>> START ENTRIES SUPPLIED

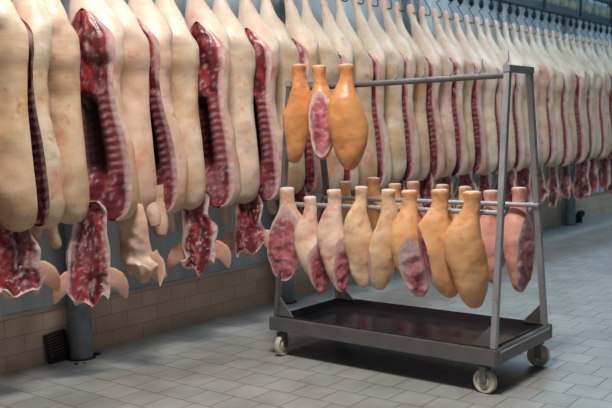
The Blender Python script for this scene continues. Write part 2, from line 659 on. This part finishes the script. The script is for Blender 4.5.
def loft_half(prof, e1, e2, org, seed, colf, reliefs, nz=96, na=26, nf=18, amp=.012, freq=6, zs=None, rag=0):
    """open skin shell + cut face closing it. org(z)->(x,y). returns (skin mesh, face mesh)"""
    zt, zb = prof[0][0], prof[-1][0]
    zs = list(np.linspace(zt, zb, nz)) if zs is None else zs
    rx, ry, c0, cy = smooth_prof([r[:5] for r in prof], zs)
    V, F, FV, FF, FC = [], [], [], [], []
    prevface = None
    for i, z in enumerate(zs):
        a = max(rx[i], .004)
        b = max(ry[i], .004)
        th0 = pi if c0[i] >= a else math.acos(max(-1, -c0[i] / a))
        ox, oy = org(z)
        row = []
        for k in range(na + 1):
            t = -th0 + 2 * th0 * k / na
            xl = c0[i] + a * cos(t)
            yl = cy[i] + b * sin(t)
            p = Vector((ox + e1[0] * xl + e2[0] * yl, oy + e1[1] * xl + e2[1] * yl, z))
            edge = min(1, (th0 - abs(t)) / .5) if th0 < pi else 1
            am = amp * edge * sst(0, .07, a)
            if th0 == pi: am = amp * .4
            n = fbm(p, freq, seed)
            if rag: p.z += rag * fbm((p.x, p.y, 0), 17, seed) * sst(.6, 1, i / (len(zs) - 1))
            nn = Vector((e1[0] * cos(t) + e2[0] * sin(t), e1[1] * cos(t) + e2[1] * sin(t), 0))
            if th0 == pi and abs(abs(t) - pi) < 1e-6: n = 0
            V.append((p + nn * n * am)[:])
        if i:
            for k in range(na):
                q = (i - 1) * (na + 1) + k
                F.append([q, q + 1, q + na + 2, q + na + 1])
        if th0 < pi - 1e-3:
            w_ = b * sin(th0)
            start = len(FV)
            for k in range(nf + 1):
                s = -1 + 2 * k / nf
                rel = reliefs(s, z, seed) * (1 - s ** 6) * min(1, w_ / .08)
                yl = cy[i] + s * w_
                xl = rel
                p = Vector((ox + e1[0] * xl + e2[0] * yl, oy + e1[1] * xl + e2[1] * yl, z))
                p2 = Vector((ox + e1[0] * max(0, c0[i] + a * cos(th0)) + e2[0] * yl, oy + e1[1] * max(0, c0[i] + a * cos(th0)) + e2[1] * yl, z))
                if abs(s) > .999: p = p2
                if rag: p.z += rag * fbm((p.x, p.y, 0), 17, seed) * sst(.6, 1, i / (len(zs) - 1))
                FV.append(p[:])
                FC.append(colf(s, z, p, seed))
            if prevface is not None:
                for k in range(nf):
                    FF.append([prevface + k, start + k, start + k + 1, prevface + k + 1])
            prevface = start
        else:
            prevface = None
    # end cap bottom
    n = len(V)
    last = (len(zs) - 1) * (na + 1)
    F.append([last + k for k in range(na + 1)])
    F.append([k for k in range(na + 1)][::-1])
    return V, F, FV, FF, FC


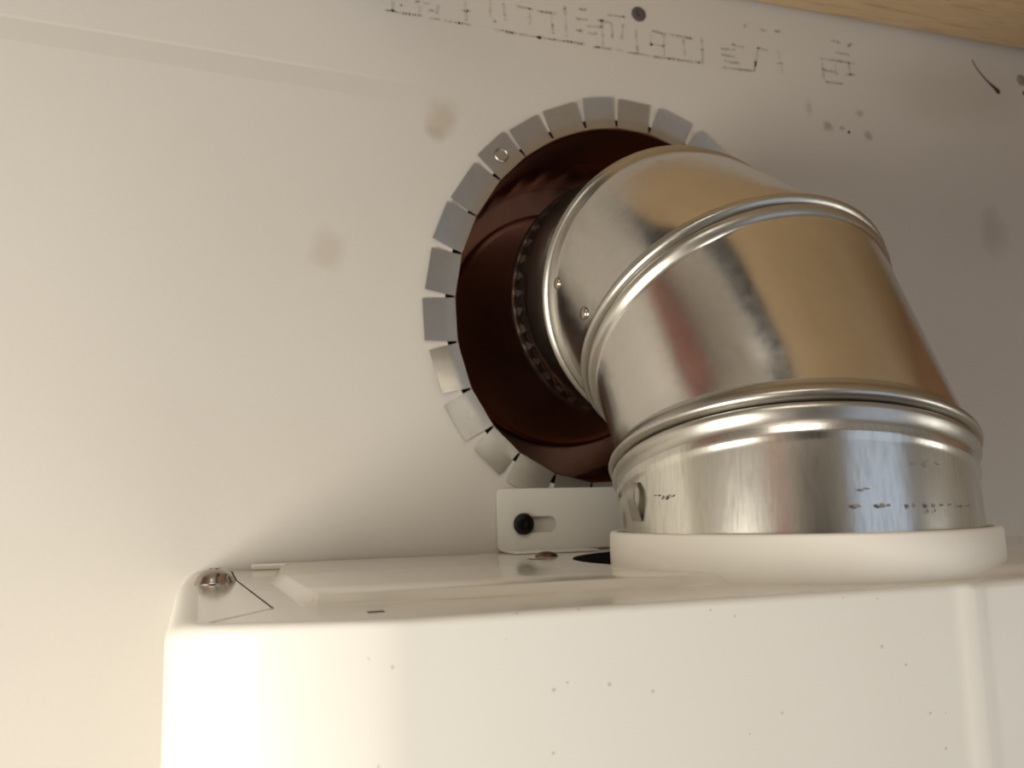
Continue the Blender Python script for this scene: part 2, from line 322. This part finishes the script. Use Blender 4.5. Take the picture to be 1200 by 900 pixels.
# ---------------------------------------------------------------- tabbed duct collar in the wall
def duct_collar():
    t = tag(empty('duct_collar', (HX, 0, HZ)), 'round metal duct collar with square tabs folded flat on the wall', 'duct collar')
    n = 128
    def R(y, k=1.0, add=0, crimp=0):
        out = []
        for i in range(n):
            a = 2*PI*i/n; x, z = ell(a, k, add-(crimp*(.5+.5*math.cos(a*32)) if crimp else 0)); out.append((x, y, z))
        return out
    prof = [R(-1.3, 1, 1.6), R(-.9, 1, .4), R(.4, 1, -.3), R(3, 1, -.7), R(52, 1, -1.2), R(54, 1, -2.4), R(56, 1, -1.2), R(58, 1, -1.6), R(60, 1, -2, 1.8), R(82, 1, -3.4, 2.6), R(96, 1, -4)]
    rings('sleeve', prof, DARKSTEEL, t, 1.0)
    # damper plate with a stepped rim, deep in the sleeve
    pc = (HX, HZ)
    def C(y, r, dx=0, dz=0): return [(HX+dx+r*math.cos(2*PI*i/n), y, HZ+dz+r*math.sin(2*PI*i/n)) for i in range(n)]
    rings('damper_plate', [C(92, 84), C(89, 84), C(88, 82), C(91, 78), C(90.5, 40), C(90, 2)], DAMPER, t, .8, (True, True))
    rings('end_plate', [R(96.5, 1, -4), C(96.6, 70), C(96.7, 3)], DARKSTEEL, t, .6, (False, True))
    # tabs: gap angles measured round the rim, the hidden side goes on at the same pitch
    gaps = [-112.4+360, -100.7+360, 272, 284.5, 297, 309.5, 322, 334.5, 347, 359.5, 372, 384.5, 397, 409.5, 423, 435.9, 447.3, 458.4, 471.1, 483.5, 496.6, 512.8, 527.3, 542.1, 556.6, 571.2, 584.1, 595.1, 607.6]
    rnd = random.Random(11)
    def rim(deg):
        # point on the ellipse in a given direction from the hole's centre
        t_ = math.radians(deg)-HROT; return math.atan2(math.sin(t_)/RB, math.cos(t_)/RA)
    for gi in range(len(gaps)-1):
        a0, a1 = gaps[gi], gaps[gi+1]
        p0, p1 = Vector(ell(rim(a0), 1, 1.2)), Vector(ell(rim(a1), 1, 1.2)); ch = (p1-p0); w = ch.length; e = ch.normalized(); c = (p0+p1)/2
        mid = math.radians((a0+a1)/2); o = Vector((math.cos(mid), math.sin(mid)))
        nrm = Vector((e.y, -e.x));
        if nrm.dot(o) < 0: nrm = -nrm
        dg = (a0+a1)/2; ln = 18.5+6.5*max(0, math.cos(math.radians(dg-85)*1.6) if abs((dg-85+180) % 360-180) < 56 else 0)+rnd.uniform(-.8, .8); g0 = .55; wi = w/2-g0; wo = w/2-rnd.uniform(.4, 1.1); sk = rnd.uniform(-.9, .9); lift = rnd.uniform(.2, 1.6); tw = rnd.uniform(-.5, .5)
        if abs((a0+a1)/2-563.9-0) < 6 or abs((a0+a1)/2-(563.9)) < 6: lift = 2.4
        prof = [(-.3, -1.35, wi), (1.5, -1.2, wi), (4, -.9, wi), (7, -.9, wi), (ln, -.9-lift, wo)]
        vs = []; fs = []
        for q, (h, y, hw) in enumerate(prof):
            for s in (-1, 1):
                P = c+nrm*h+e*(hw*s+sk*h/ln); yy = y+tw*s*h/ln-(.5 if tw else 0)*h/ln; vs.append((P.x, yy, P.y))
        k = len(vs); vs += [(x, y+.5, z) for x, y, z in vs]
        for q in range(len(prof)-1):
            a = 2*q; fs += [(a, a+1, a+3, a+2), (k+a, k+a+2, k+a+3, k+a+1), (a, a+2, k+a+2, k+a), (a+1, k+a+1, k+a+3, a+3)]
        fs += [(0, k, k+1, 1), (2*len(prof)-2, 2*len(prof)-1, k+2*len(prof)-1, k+2*len(prof)-2)]
        tb = mesh('tab', vs, fs, GALV_TAB, t, .7)
        if abs((a0+a1)/2-490.05) < 1:      # the tab with a nail hole, seen up left
            P = c+nrm*10; lathe('nail_head', [(0, 4.6), (.5, 4.4), (.9, 3.8), (.3, 3.3), (.2, .5)], GALV_TAB, tb, (P.x, -1.6, P.y), (0, -1, 0), 24); tb['label'] = 'tab with a round nail head'
    adopt(t); return t
duct_collar()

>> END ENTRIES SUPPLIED

→ WHAT IS ASKED:
In how many lines of the data does the string "this" appear? Give only the number.

→ FULL ANSWER:
2